§ Task directions
Copy every line in which the string "pixels" occurs.

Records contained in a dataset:
--
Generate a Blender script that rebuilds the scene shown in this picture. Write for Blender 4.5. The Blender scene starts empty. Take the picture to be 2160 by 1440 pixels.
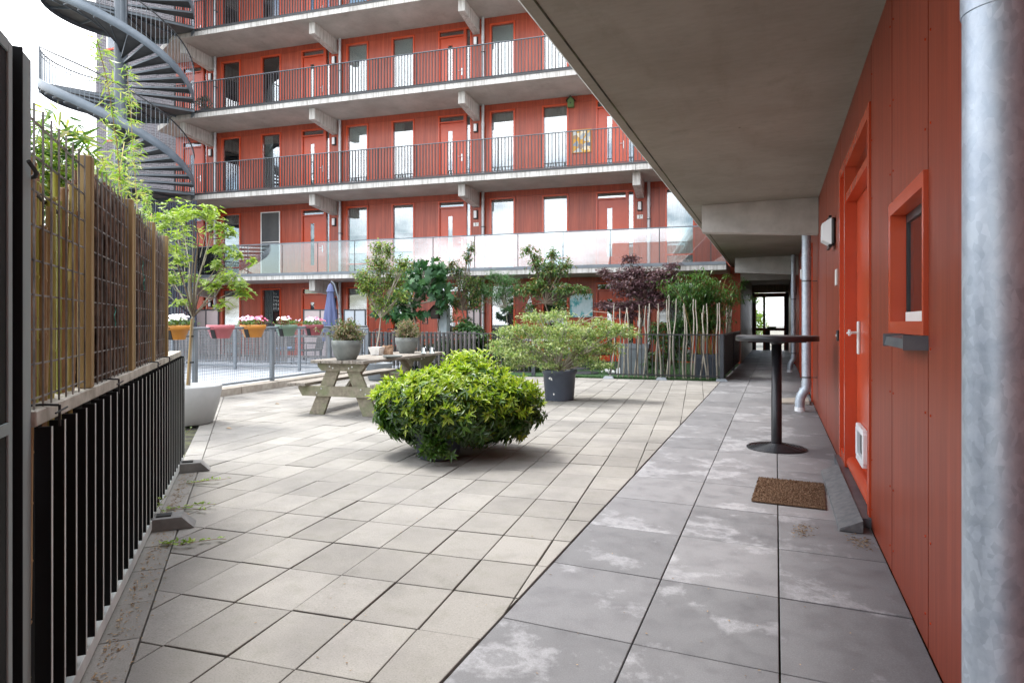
import bpy, bmesh, math, random
import numpy as np
from mathutils import Vector, Matrix

# ---------------------------------------------------------------- camera, sky, sun, exposure
SC = bpy.context.scene
COL = SC.collection
YAW = math.radians(22.84)
EYE = 1.25
cam = bpy.data.cameras.new('camera')
cam.sensor_width = 36.0
cam.lens = 1320.0/2160.0*36.0
cam.shift_y = -40.0/2160.0
cam.clip_start = 0.05
cam.clip_end = 2000
camo = bpy.data.objects.new('camera', cam)
COL.objects.link(camo)
camo.location = (0, 0, EYE)
camo.rotation_euler = (math.radians(90), 0, YAW)
SC.camera = camo

SUN_EL = math.radians(64)
SUN_AZ_VEC = Vector((-math.cos(YAW), -math.sin(YAW), 0))*0.78 + Vector((-math.sin(YAW), math.cos(YAW), 0))*0.62
SUN_AZ_VEC.normalize()
w = bpy.data.worlds.new('World'); SC.world = w; w.use_nodes = True
nt = w.node_tree
for n in list(nt.nodes): nt.nodes.remove(n)
out = nt.nodes.new('ShaderNodeOutputWorld'); bg = nt.nodes.new('ShaderNodeBackground')
sky = nt.nodes.new('ShaderNodeTexSky'); sky.sky_type = 'NISHITA'; sky.sun_disc = False
sky.sun_elevation = SUN_EL
sky.sun_rotation = math.atan2(SUN_AZ_VEC.x, SUN_AZ_VEC.y)
sky.air_density = 1.2; sky.dust_density = 2.0
tc = nt.nodes.new('ShaderNodeTexCoord'); mp = nt.nodes.new('ShaderNodeMapping')
mp.inputs['Scale'].default_value = (1, 1, 2.4); mp.inputs['Location'].default_value = (3.1, 1.2, 0.4)
nz = nt.nodes.new('ShaderNodeTexNoise'); nz.inputs['Scale'].default_value = 2.3
nz.inputs['Detail'].default_value = 9; nz.inputs['Roughness'].default_value = 0.62
rp = nt.nodes.new('ShaderNodeValToRGB')
rp.color_ramp.elements[0].position = 0.40; rp.color_ramp.elements[1].position = 0.53
mx = nt.nodes.new('ShaderNodeMix'); mx.data_type = 'RGBA'
nt.links.new(tc.outputs['Generated'], mp.inputs[0]); nt.links.new(mp.outputs[0], nz.inputs['Vector'])
nt.links.new(nz.outputs['Fac'], rp.inputs[0]); nt.links.new(rp.outputs[0], mx.inputs[0])
nt.links.new(sky.outputs[0], mx.inputs[6]); mx.inputs[7].default_value = (12.0, 12.2, 12.6, 1)
nt.links.new(mx.outputs[2], bg.inputs[0]); nt.links.new(bg.outputs[0], out.inputs[0])
bg.inputs[1].default_value = 0.12

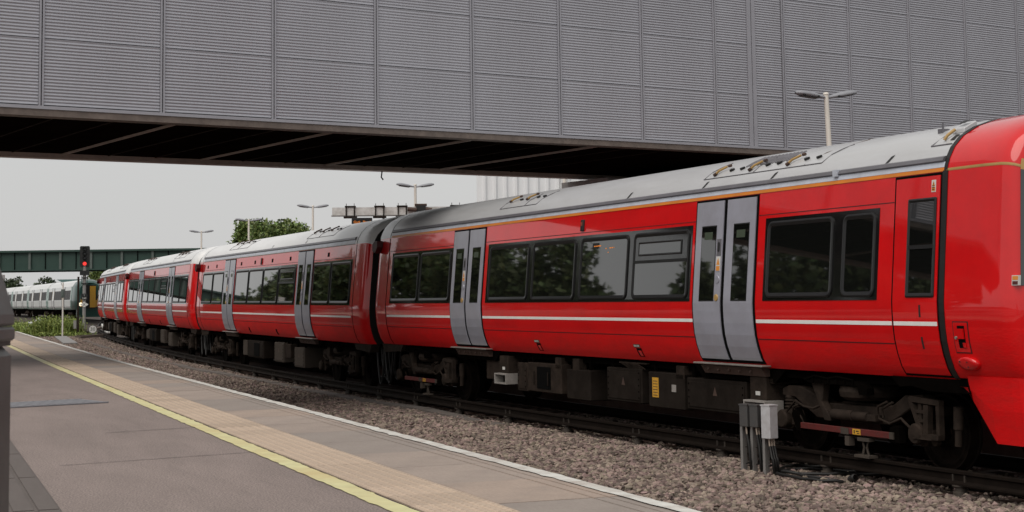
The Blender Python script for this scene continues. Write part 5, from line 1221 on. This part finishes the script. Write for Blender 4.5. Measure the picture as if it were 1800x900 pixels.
# ------------------------------------------------------------------ twin-headed platform lamps
def make_lamp(h):
    l = empty('twin_lamp')
    q = MB(); q.tube([(0, 0, 0), (0, 0, 1.2), (0, 0, h+.05)], [.075, .062, .05], 10); q.lathe([(.05, 0), (.062, .01), (.05, .05), (.0, .06)], (0, 0, h+.04), (0, 0, 1), 10); q.build('post', M['pole'], l)
    for sgn in (-1, 1):
        q = MB(); ang_ = R(9); n_ = 12; secs = [(.03, .035, .035), (.14, .06, .05), (.26, .105, .075), (.48, .135, .088), (.62, .12, .08), (.70, .075, .05), (.725, .02, .02)]; v = []
        for x_, w, t_ in secs:
            for k_ in range(n_):
                a = 2*math.pi*k_/n_; zz = math.sin(a)*t_; zz = zz*.92 if zz > 0 else zz*.45
                xx = x_; v.append((sgn*(xx*math.cos(ang_) - 0), w*math.cos(a), h - .02 + xx*math.sin(ang_)*.9 + zz))
        q.add(v, [(i*n_+k_, i*n_+(k_+1) % n_, (i+1)*n_+(k_+1) % n_, (i+1)*n_+k_) for i in range(len(secs)-1) for k_ in range(n_)], 0, True); hd_ = q.build('lamp_head', M['lamp'], l)
        q = MB(); v = []
        for x_, w in ((.22, .07), (.34, .10), (.52, .10), (.63, .07)):
            for y_ in (-w, w): v.append((sgn*x_*math.cos(ang_), y_, h - .02 + x_*math.sin(ang_)*.9 - .047))
        q.add(v, [(2*i, 2*i+1, 2*i+3, 2*i+2) for i in range(3)]); q.build('lamp_bowl', M['lampglass'], hd_)
        q = MB(); q.box(sgn*.24-.02, sgn*.24+.02, -.115, -.10, h-.02, h+.02) ; q.box(sgn*.58-.03, sgn*.58+.03, -.13, -.112, h+.03, h+.05); q.build('clip', M['black'], hd_)
    return l
L0 = make_lamp(5.25)
lamps = [(6.5, 31.3, .66, 'nearest twin lamp on a pale post against the grey cladding', 22, -2.), (-3.62, 58.2, .92, 'tall twin platform lamp right of the display, under the grey bridge', 14, 0), (-9.01, 70.5, .94, 'twin platform lamp left of the white display beam', 14, 0), (-14.13, 83.7, 1.06, 'twin platform lamp in front of the broad green tree', 14, 0), (-18.59, 93.4, .92, 'farthest twin platform lamp, left of the broad green tree', 14, 0)]
for i, (x_, y_, z_, lb, rz, ly) in enumerate(lamps):
    o = L0 if i == 0 else copy_tree(L0)
    o.location = (x_, y_, z_); o.rotation_euler = (0, R(ly), R(rz)); tag(o, lb, 'street lamp', 'twin-headed platform lamps')

# ------------------------------------------------------------------ white beam with hanging departure display
ga = empty('sign_gantry', (-6.0, 52, 0), R(4)); tag(ga, 'dirty white horizontal beam with clamp brackets above the far platform', 'gantry')
q = MB(); q.box(0, 6.4, -.15, .15, 4.79, 5.05); q.build('beam', M['beam_w'], ga)
q = MB(); q.box(-.03, 6.4, -.19, .19, 4.765, 4.788); q.build('bottom_flange', M['gpole'], ga)
q = MB(); q.tube([(5.9, .1, .9), (5.9, .1, 4.78)], .11, 8); q.build('post', M['pole'], ga)
bk = MB()
for xx in (-.135, .135): bk.box(xx-.02, xx+.02, -.19, .19, 4.74, 5.09)
bk.box(-.18, .18, -.2, .2, 5.07, 5.10); bk.box(-.22, .22, -.2, .2, 4.70, 4.745)
for xx in (-.13, .13): bk.box(xx-.01, xx+.01, -.15, -.13, 5.1, 5.18)
b0 = None
for xx in (.60, 1.57, 2.32, 4.1):
    if b0 is None: o = b0 = bk.build('clamp_bracket', M['under'], ga)
    else: o = b0.copy(); C.objects.link(o)
    o.location = (xx, 0, 0)
q = MB(); q.box(2.78, 3.10, -.22, .2, 4.85, 5.10); q.build('junction_box', M['ink'], ga); q = MB(); q.box(2.74, 3.14, -.2, .2, 5.08, 5.15); q.tube([(2.5, -.2, 4.98), (2.8, -.22, 4.94)], .07, 8); q.tube([(3.1, -.2, 4.97), (3.3, -.22, 4.94)], .07, 8); q.build('cable_clutter', M['rust'], ga)
q = MB(); q.tube([(1.6, -.1, 4.72), (1.72, -.1, 4.66), (1.78, -.1, 4.72), (1.7, -.1, 4.76)], .018, 6); q.build('cable_loop', M['cable'], ga)
dd_ = empty('departure_display', (-5.35, 51.95, 0), R(4)); tag(dd_, 'black departure display with orange text hanging below the white beam', 'display')
q = MB(); q.box(.0, .68, -.14, .14, 4.0, 4.70); q.build('housing', M['signal_blk'], dd_, bevel=.008)
q = MB(); q.box(.05, .65, -.146, -.141, 4.05, 4.64); q.build('screen', M['lens'], dd_)
text('lettering', 'Gatk', .12, M['led'], dd_, Matrix.Translation((.18, -.150, 4.555)) @ RX); text('lettering', 'Plat 4', .115, M['led'], dd_, Matrix.Translation((.50, -.150, 4.555)) @ RX); text('lettering', 'Term', .12, M['led'], dd_, Matrix.Translation((.2, -.150, 4.42)) @ RX)

# ------------------------------------------------------------------ trackside cable boxes in front of the near bogie
def jbox(name, x_, y_, lb, w, d, h, zb, m_, ptop, tone, rz, ncab, grp):
    t = empty(name, (x_, y_, -.22), R(rz)); tag(t, lb, 'junction box', grp)
    q = MB(); q.box(-.005, .07, .035, .075, -.15, zb+h-.02); q.build('post', M['gpole'], t)
    q = MB(); q.ext([(-w/2, -d), (w/2, -d), (w/2, 0.03), (-w/2, .03)], zb, zb+h, 'z'); b = q.build('box', m_, t, bevel=.008)
    q = MB(); q.box(-w/2-.004, w/2+.004, -d-.004, .034, zb+h-.012, zb+h+.004); q.build('lid', m_, b)
    for k_ in range(ncab):
        cx = -w*.25 + k_*.04; q = MB(); q.tube([(cx, -d*.55, zb), (cx+.01, -d*.55, zb-.09)], .011, 7); q.build('gland', M['conduit'], b)
        q = MB(); q.tube([(cx+.01, -d*.55, zb-.09), (cx+.005, -d*.7-.02, zb-.22), (cx+.0, -d*.75-.03, .22), (cx+.02, -d*.7-.03, .10), (cx+.07+.03*k_, -d*.6, .02), (cx+.14, -d*.3, -.05)], .0175, 7); q.build('cable', M['cable'], t)
    for zz in (.14, .34):
        q = MB(); q.tube([(-.05, -.06, zz), (.08, -.03, zz), (.08, .09, zz)], .008, 5); q.build('cable_tie', M['cable'], t)
    return t
GB = 'trackside junction boxes on steel posts'
jbox('junction_box', 2.795, 19.32, 'small grey trackside box on a post, left of the three', .125, .10, .27, .58, M['jb_g'], 0, 0, 38, 1, GB)
jbox('junction_box', 2.90, 19.20, 'small grey trackside box in the middle, beside the white box', .125, .10, .27, .58, M['jb_g'], 0, 0, 38, 2, GB)
wb = jbox('junction_box', 3.015, 19.0, 'larger white trackside box on a post, right of the three', .145, .115, .40, .46, M['jb_w'], 0, 0, 38, 3, GB)
q = MB(); q.box(.074, .083, -.02, .02, .62, .80); q.build('yellow_label', M['yellow'], wb)
lc = empty('loose_cable', (0, 0, 0)); tag(lc, 'black cables straggling over the ballast from the trackside boxes to the rails', 'cable')
for pts in ([(3.15, 19.15), (3.44, 19.4), (3.7, 19.25), (4.0, 19.05), (4.45, 18.95), (4.75, 19.0)], [(3.12, 19.05), (3.35, 18.75), (3.66, 18.7), (3.9, 18.75), (4.3, 18.6), (4.6, 18.8)], [(3.1, 18.95), (3.25, 18.45), (3.38, 18.15), (3.6, 17.95), (3.8, 18.05)], [(3.12, 19.1), (3.3, 18.9), (3.5, 18.3), (3.75, 18.2)], [(3.14, 19.2), (3.5, 19.7), (3.9, 19.6), (4.3, 19.4)]):
    q = MB(); K = []
    for i in range(len(pts)-1):
        for t in (0, .5): K.append((pts[i][0]*(1-t)+pts[i+1][0]*t + random.uniform(-.02, .02), pts[i][1]*(1-t)+pts[i+1][1]*t, -.165 + random.uniform(-.008, .02)))
    q.tube(K, .020, 7); q.build('cable', M['cable'], lc)
q = MB(); q.lathe([(.03, 0), (.045, .01), (.045, .12), (.03, .14)], (3.83, 18.2, -.17), (.2, -.9, .3), 10); q.build('cable_joint', M['cable'], lc)

# ------------------------------------------------------------------ grey litter bin cut by the left edge
bn = empty('litter_bin', (-1.318, 3.03, ZP)); tag(bn, 'grey metal litter bin with a sloping hood at the platform back', 'litter bin')
q = MB(); q.box(-.268, .270, -.268, .270, .05, .945); q.build('body', M['bin'], bn, bevel=.02)
q = MB(); q.box(-.24, .24, -.24, .24, 0, .05); q.build('plinth', M['bin_dk'], bn)
q = MB(); q.box(-.27, .272, -.27, .272, .955, .985); q.ext([(-.27, .986), (.272, .986), (.270, 1.01), (.235, 1.12), (.18, 1.22), (-.18, 1.22), (-.235, 1.12), (-.27, 1.01)], -.27, .272, 'y'); q.build('hood', M['bin'], bn, bevel=.006)
q = MB(); q.box(-.262, .264, -.262, .264, .945, .955); q.build('shadow_gap', M['bin_dk'], bn)
cp = empty('capped_post', (-19.7, 60.2, gz(60) - .2)); tag(cp, 'dark post with a pale square cap beyond the platform, above the grey bin', 'post')
q = MB(); q.box(-.08, .08, -.08, .08, 0, 3.05); q.build('post', M['under'], cp); q = MB(); q.box(-.14, .14, -.14, .14, 3.05, 3.22); q.build('cap', M['beam_w'], cp)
--
§ Task solution
Generate a Blender script that rebuilds the scene shown in this picture. Write for Blender 4.5. The Blender scene starts empty. Take the picture to be 2160 by 1440 pixels.
The Blender Python script for this scene continues. Write part 5, from line 1221 on. This part finishes the script. Write for Blender 4.5. Measure the picture as if it were 1800x900 pixels.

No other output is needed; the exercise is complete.